PT Freeport McMoran Indonensia pun telah berlaku semena-mena kepada karyawan Freeport Indonesia yang kebanyakan adalah orang asli Indonesia. Menurut pengakuan Sekretaris Hubungan Industri Serikat Pekerja Freeport Indonesia, Freeport bersifat eksklusif sehingga akses untuk ke rumah sakit ataupun mess pun juga sulit. Lebih jauh lagi, standart yang dimiliki pekerja Freeport dari Indonesia sama dengan seluruh karyawan Freeport yang ada di seluruh dunia akan tetapi gaji yang diterima oleh pekerja dari Indonesia hanya separuhnya. Sampai sekarang pihak management Freeport tidak menyetujui tuntutan pekerja Indonesia tersebut. Bukan keadilan yang didapatkan pekerja Freeport dari Indonesia yang menuntut kenaikan gaji akan tetapi tudingan sebagai kelompok separatis lah yang mereka dapat. Padahal mereka hanya menuntut hak-haknya sebagai warga negara untuk memperoleh kesejahteraan. Menurut seorang pakar ekonomi dari Universitas Padjajaran sekaligus aktivis LSM Econit, Ibu Hendri, setidaknya ada tiga alasan mengapa solusi Freeport ini bukan sekedar negosiasi. Pertama, Yaitu meluruskan aturan perundang-undangan yang menyimpangkan amanah konstitusi (Pasal 33 UUD 1945). Kedua, Renegoisasi atau perubahan Kontrak Karya (KK) yang tidak memakai dasar konstitusi tidak akan memberikan manfaat bagi kepentingan rakyat Indonesia. Dan yang terakhir, rakyat Papua secara khusus dan bangsa Indonesia secara umum membutuhkan dana yang besar untuk mengejar ketertinggalan dalam membangun manusia maupun fasilitas yang diperlukan untuk mendukung pelayanan sosial dan kemajuan ekonomi.

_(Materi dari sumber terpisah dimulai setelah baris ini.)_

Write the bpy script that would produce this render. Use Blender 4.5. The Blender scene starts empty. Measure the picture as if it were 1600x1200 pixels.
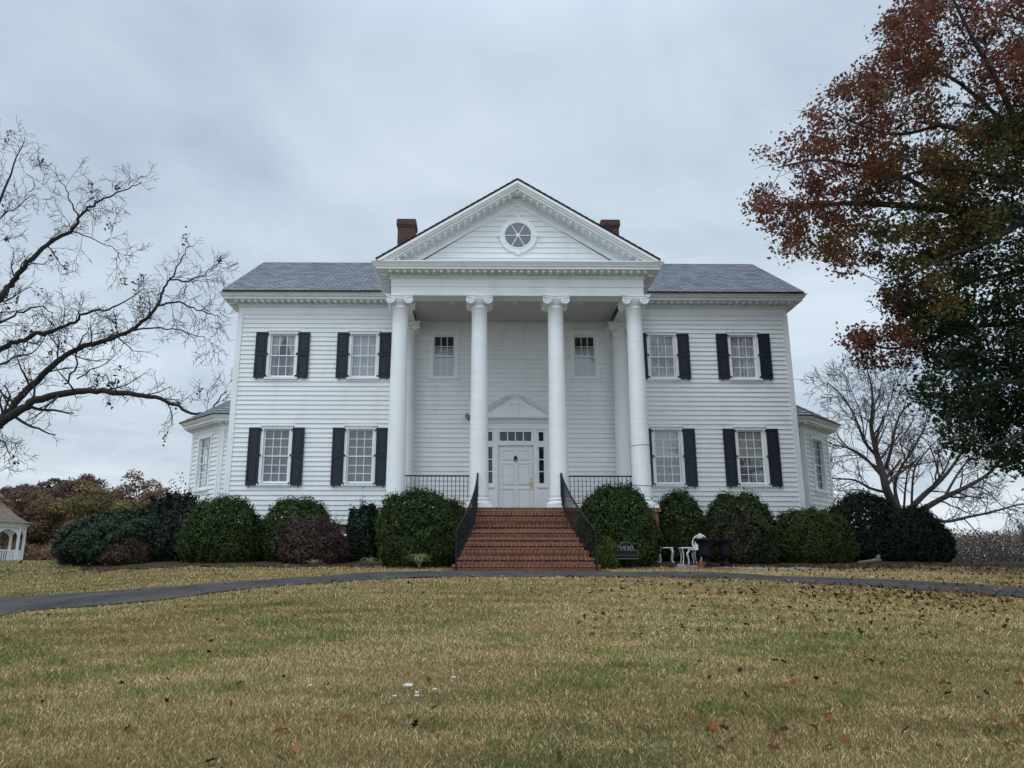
import bpy, math, random
import numpy as np
from math import radians as R, sin, cos, pi, tan, atan2, hypot
SC = bpy.context.scene
COL = SC.collection
random.seed(7)
rng = np.random.default_rng(11)

# ------------------------------------------------------------------ camera
CAMP = (1200.0, 755.98, 600.0, .24, .0049, .0018, -1.0731, -24.0, 0.0)
def cam_axes():
    _, _, _, p, y, r = CAMP[:6]
    F = np.array([sin(y)*cos(p), cos(y)*cos(p), sin(p)])
    Rt = np.array([cos(y), -sin(y), 0.]); U = np.cross(Rt, F)
    return F, cos(r)*Rt+sin(r)*U, -sin(r)*Rt+cos(r)*U
CF, CR, CU = cam_axes()
cam = bpy.data.cameras.new('camera'); camo = bpy.data.objects.new('camera', cam); COL.objects.link(camo)
from mathutils import Matrix, Vector
M3 = Matrix((CR.tolist(), CU.tolist(), (-CF).tolist())).transposed()
camo.matrix_world = Matrix.Translation(CAMP[6:9]) @ M3.to_4x4()
cam.sensor_width = 36; cam.lens = 27.0; cam.shift_x = (800-CAMP[1])/1600
cam.clip_start = .1; cam.clip_end = 2000
SC.camera = camo
def ray(u, v):
    return CF+CR*((u-CAMP[1])/CAMP[0])+CU*((CAMP[2]-v)/CAMP[0])
CO = np.array(CAMP[6:9])
def at(u, v, y):                       # survey helper: point of the photo's sight line that lies in the plane y
    d = ray(u, v); t = (y-CO[1])/d[1]
    return CO+d*t

# ------------------------------------------------------------------ world, sun, exposure
SUN_AZ_VEC = np.array([-.45, -.50, 1.05]); SUN_AZ_VEC /= np.linalg.norm(SUN_AZ_VEC)
world = bpy.data.worlds.new('World'); SC.world = world; world.use_nodes = True
nt = world.node_tree; N = nt.nodes; L = nt.links
for n in list(N): N.remove(n)
out = N.new('ShaderNodeOutputWorld'); bg = N.new('ShaderNodeBackground'); bg.inputs[1].default_value = .1
L.new(bg.outputs[0], out.inputs[0])
sky = N.new('ShaderNodeTexSky'); sky.sky_type = 'NISHITA'; sky.sun_disc = False
sky.sun_elevation = math.asin(SUN_AZ_VEC[2]); sky.sun_rotation = atan2(SUN_AZ_VEC[0], SUN_AZ_VEC[1])
tc = N.new('ShaderNodeTexCoord')
sep = N.new('ShaderNodeSeparateXYZ'); L.new(tc.outputs['Generated'], sep.inputs[0])
def wmath(op, a, b=None, clamp=False):
    m = N.new('ShaderNodeMath'); m.operation = op; m.use_clamp = clamp
    for i, q in enumerate((a, b)):
        if q is None: continue
        if isinstance(q, (int, float)): m.inputs[i].default_value = q
        else: L.new(q, m.inputs[i])
    return m.outputs[0]
zc = wmath('MAXIMUM', sep.outputs[2], 0.0)
den = wmath('ADD', zc, .16)
px_ = wmath('DIVIDE', sep.outputs[0], den); py_ = wmath('DIVIDE', sep.outputs[1], den)
cv = N.new('ShaderNodeCombineXYZ'); L.new(px_, cv.inputs[0]); L.new(py_, cv.inputs[1])
def wnoise(scale, detail, rough, dist=0):
    n = N.new('ShaderNodeTexNoise'); n.inputs['Scale'].default_value = scale; n.inputs['Detail'].default_value = detail
    n.inputs['Roughness'].default_value = rough; n.inputs['Distortion'].default_value = dist
    L.new(cv.outputs[0], n.inputs['Vector']); return n.outputs['Fac']
n1 = wnoise(.55, 6, .5, .3); n2 = wnoise(1.6, 5, .55, .6)
nn = wmath('ADD', wmath('MULTIPLY', n1, .65), wmath('MULTIPLY', n2, .35))
cr = N.new('ShaderNodeValToRGB'); L.new(nn, cr.inputs[0])
e = cr.color_ramp.elements
e[0].position = .37; e[0].color = (.44, .537, .655, 1)
e[1].position = .63; e[1].color = (.79, .895, 1.0, 1)
# brighter and paler band low over the horizon
lowf = wmath('SUBTRACT', 1.0, wmath('DIVIDE', zc, .27), True)
lowp = wmath('MULTIPLY', wmath('POWER', lowf, 1.5), wmath('MULTIPLY', wmath('GREATER_THAN', nn, 0.0), 1.0))
streak = N.new('ShaderNodeValToRGB'); L.new(n2, streak.inputs[0]); streak.color_ramp.elements[0].position = .36; streak.color_ramp.elements[1].position = .62
streak.color_ramp.elements[0].color = (.25, .25, .25, 1)
mixl = N.new('ShaderNodeMix'); mixl.data_type = 'RGBA'
L.new(wmath('MULTIPLY', lowp, streak.outputs[0]), mixl.inputs[0]); L.new(cr.outputs[0], mixl.inputs[6]); mixl.inputs[7].default_value = (.93, .98, 1.0, 1)
# overcast sky brightens towards the zenith and behind the viewer
back = wmath('MULTIPLY', wmath('MAXIMUM', wmath('MULTIPLY', sep.outputs[1], -1.0), 0.0), .30)
zen = wmath('MULTIPLY', wmath('MAXIMUM', wmath('SUBTRACT', zc, .60), 0.0), 3.2)
gain = wmath('ADD', wmath('ADD', 1.0, back), zen)
vm = N.new('ShaderNodeVectorMath'); vm.operation = 'SCALE'; L.new(mixl.outputs[2], vm.inputs[0]); L.new(wmath('MULTIPLY', gain, 10.0), vm.inputs['Scale'])
mixs = N.new('ShaderNodeMix'); mixs.data_type = 'RGBA'; mixs.inputs[0].default_value = .95
L.new(sky.outputs[0], mixs.inputs[6]); L.new(vm.outputs[0], mixs.inputs[7]); L.new(mixs.outputs[2], bg.inputs[0])
sun = bpy.data.lights.new('sun', 'SUN'); sun.energy = 1.0; sun.angle = R(40); sun.color = (1, .985, .965)
suno = bpy.data.objects.new('sun', sun); COL.objects.link(suno)
suno.rotation_euler = Vector((-SUN_AZ_VEC).tolist()).to_track_quat('-Z', 'Y').to_euler()
SC.view_settings.view_transform = 'Standard'; SC.view_settings.look = 'None'; SC.view_settings.exposure = 0.0; SC.view_settings.gamma = 1
SC.render.engine = 'CYCLES'
SC.cycles.max_bounces = 6; SC.cycles.transparent_max_bounces = 8

# ------------------------------------------------------------------ materials
def mat_new(name, rough=.6):
    m = bpy.data.materials.new(name); m.use_nodes = True
    b = m.node_tree.nodes['Principled BSDF']; b.inputs['Roughness'].default_value = rough
    return m, m.node_tree.nodes, m.node_tree.links, b
def noise_node(n, l, scale, detail=4, rough=.55, coord='Object', stretch=None):
    t = n.new('ShaderNodeTexCoord'); q = n.new('ShaderNodeTexNoise')
    q.inputs['Scale'].default_value = scale; q.inputs['Detail'].default_value = detail; q.inputs['Roughness'].default_value = rough
    if stretch:
        mp = n.new('ShaderNodeMapping'); mp.inputs['Scale'].default_value = stretch
        l.new(t.outputs[coord], mp.inputs[0]); l.new(mp.outputs[0], q.inputs['Vector'])
    else: l.new(t.outputs[coord], q.inputs['Vector'])
    return q.outputs['Fac']
def ramp(n, l, fac, stops):
    r = n.new('ShaderNodeValToRGB'); l.new(fac, r.inputs[0]); el = r.color_ramp.elements
    while len(el) < len(stops): el.new(.5)
    for q, (p, c) in zip(el, stops): q.position = p; q.color = (*c, 1)
    return r.outputs[0]
def noisy(name, c0, c1, scale=3, rough=.6, bump=0, bscale=40, stretch=None, spec=.3, metal=0):
    m, n, l, b = mat_new(name, rough)
    l.new(ramp(n, l, noise_node(n, l, scale, stretch=stretch), [(.3, c0), (.7, c1)]), b.inputs['Base Color'])
    b.inputs['Specular IOR Level'].default_value = spec; b.inputs['Metallic'].default_value = metal
    if bump:
        bp = n.new('ShaderNodeBump'); bp.inputs['Strength'].default_value = bump; bp.inputs['Distance'].default_value = .02
        l.new(noise_node(n, l, bscale), bp.inputs['Height']); l.new(bp.outputs[0], b.inputs['Normal'])
    return m
def brick(name, c1, c2, mortar, bw=.205, rh=.07, msize=.009, rough=.85, bump=.4, off=.5, dirt=(.75, 1.1), squash=1):
    m, n, l, b = mat_new(name, rough)
    t = n.new('ShaderNodeTexCoord'); k = n.new('ShaderNodeTexBrick'); l.new(t.outputs['UV'], k.inputs['Vector'])
    k.inputs['Scale'].default_value = 1; k.inputs['Brick Width'].default_value = bw; k.inputs['Row Height'].default_value = rh
    k.inputs['Mortar Size'].default_value = msize; k.inputs['Mortar Smooth'].default_value = .2; k.inputs['Bias'].default_value = -.1
    k.offset = off
    for i, c in ((1, c1), (2, c2), (3, mortar)): k.inputs[i].default_value = (*c, 1)
    mx = n.new('ShaderNodeMix'); mx.data_type = 'RGBA'; mx.blend_type = 'MULTIPLY'; mx.inputs[0].default_value = 1
    l.new(k.outputs['Color'], mx.inputs[6])
    l.new(ramp(n, l, noise_node(n, l, 2.3, 6, .65), [(.25, (dirt[0],)*3), (.75, (dirt[1],)*3)]), mx.inputs[7])
    l.new(mx.outputs[2], b.inputs['Base Color'])
    bp = n.new('ShaderNodeBump'); bp.inputs['Strength'].default_value = bump; bp.inputs['Distance'].default_value = .01; bp.invert = True
    l.new(k.outputs['Fac'], bp.inputs['Height']); l.new(bp.outputs[0], b.inputs['Normal'])
    return m
def leafmat(name, stops, rough=.55, trans=.25, spec=.25):
    # per-leaf random value 'tint' picks the leaf's own colour
    m, n, l, b = mat_new(name, rough)
    a = n.new('ShaderNodeAttribute'); a.attribute_name = 'tint'
    c = ramp(n, l, a.outputs['Fac'], stops)
    l.new(c, b.inputs['Base Color']); b.inputs['Specular IOR Level'].default_value = spec
    if trans:
        tr = n.new('ShaderNodeBsdfTranslucent'); l.new(c, tr.inputs[0]); ms = n.new('ShaderNodeMixShader'); ms.inputs[0].default_value = trans
        l.new(b.outputs[0], ms.inputs[1]); l.new(tr.outputs[0], ms.inputs[2]); l.new(ms.outputs[0], n['Material Output'].inputs[0])
    return m
def paint(name, col, rough=.5):
    # white paint with faint grime streaks and a slight board to board variation
    m, n, l, b = mat_new(name, rough)
    a = ramp(n, l, noise_node(n, l, 1.1, 6, .62, stretch=(1.6, 1.6, .5)), [(.26, tuple(.90*x for x in col)), (.5, col)])
    g = ramp(n, l, noise_node(n, l, 1, 3, .6, stretch=(.5, .5, 13)), [(.3, (.93, .935, .935)), (.62, (1, 1, 1))])
    mx = n.new('ShaderNodeMix'); mx.data_type = 'RGBA'; mx.blend_type = 'MULTIPLY'; mx.inputs[0].default_value = 1
    l.new(a, mx.inputs[6]); l.new(g, mx.inputs[7]); l.new(mx.outputs[2], b.inputs['Base Color']); b.inputs['Specular IOR Level'].default_value = .3
    return m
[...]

Komisi IX DPR RI  akan membentuk Tim untuk penyelesaian kasus ketenagakerjaan PT Freeport Indonesia yang terdiri dari perwakilan Komisi IX DPR RI, Kementerian Tenaga Kerja dan Transmigrasi RI serta pihak-pihak terkait lainnya. Tim ini akan menyelesaikan kasus yang terjadi antara pekerja dengan management PT Freeport Indonesia. Ketua Komisi IX DPR RI dalam Konferensi Pers di Gedung DPR RI, Ia menyatakan  turut prihatin dan berbela sungkawa atas kejadian penembakan terhadap karyawan PT Freeport Indonesia yang mengakibatkan tewasnya  Piter Ayami Seba pada aksi massa 10 Oktober 2011. Komisi IX DPR RI mendesak PT Freeport Indonesia untuk memenuhi hak-hak normatif para pekerja serta tidak mengganti pekerja dengan pekerja lain selama melakukan mogok kerja sesuai dengan amanat UU No.13 Tahun 2003 tentang Ketenagakerjaan Pasal 144 dan 145.